Om de meerkost van deze gelijkstelling te dragen komt er een financiële compensatie.

Voor de arbeiders ontvangen de vakantiekassen en de Rijksdienst voor Jaarlijkse vakantie de compensatie. Logisch, want het zijn de vakantiekas of de Rijksdienst voor Jaarlijkse vakantie die het vakantiegeld van een arbeider betalen.
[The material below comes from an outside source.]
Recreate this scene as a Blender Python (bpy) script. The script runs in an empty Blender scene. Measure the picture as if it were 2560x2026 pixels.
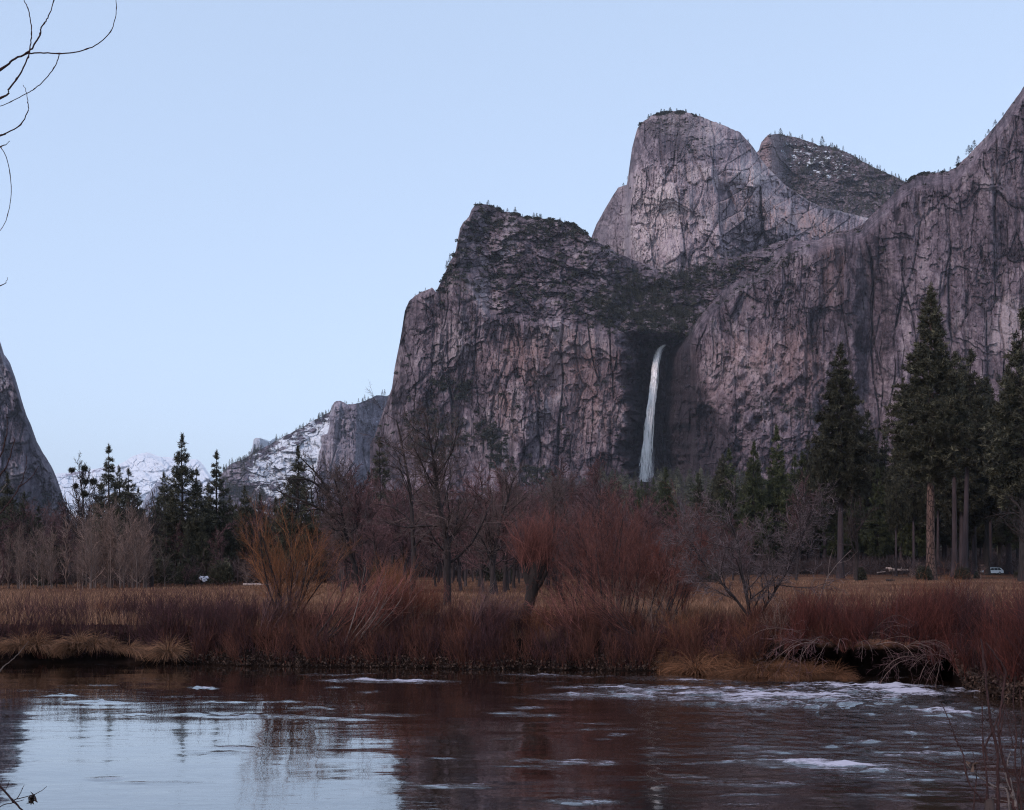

Het vakantiegeld voor bedienden betaalt de werkgever zelf. Voor de bedienden ontvangt de werkgever bijgevolg zelf de compensatie. Hierbij zal men hetzelfde mechanisme gebruiken als bij de vorige regeling voor de gelijkstellingen van 2021: de compensatie wordt door de RSZ automatisch verrekend op de verschuldigde werkgeversbijdragen van het derde kwartaal 2023. Voorwaarde is dat er minstens 41 % tijdelijke werkloosheid wegens overmacht om bovenstaande redenen plaatsvond in de eerste 2 kwartalen van 2022. De RSZ berekent deze compensatie rekening houdend met de globale prestatiesbreuken van de eerste twee kwartalen van 2022 en het beschikbaar bedrag voor deze compensatie van 12.417.863 euro. Ligt het bedrag van de compensatie hoger dan deze werkgeversbijdragen, dan wordt het resterende deel verrekend op toekomstige kwartalen. Werkgevers moeten geen aanvraag indienen. De RSZ beschikt immers over alle vereiste informatie.

Net zoals bij de vorige keer zal er ook deze keer geen compensatie zijn voor werkgevers die maar in beperkte mate getroffen worden door de gelijkstelling.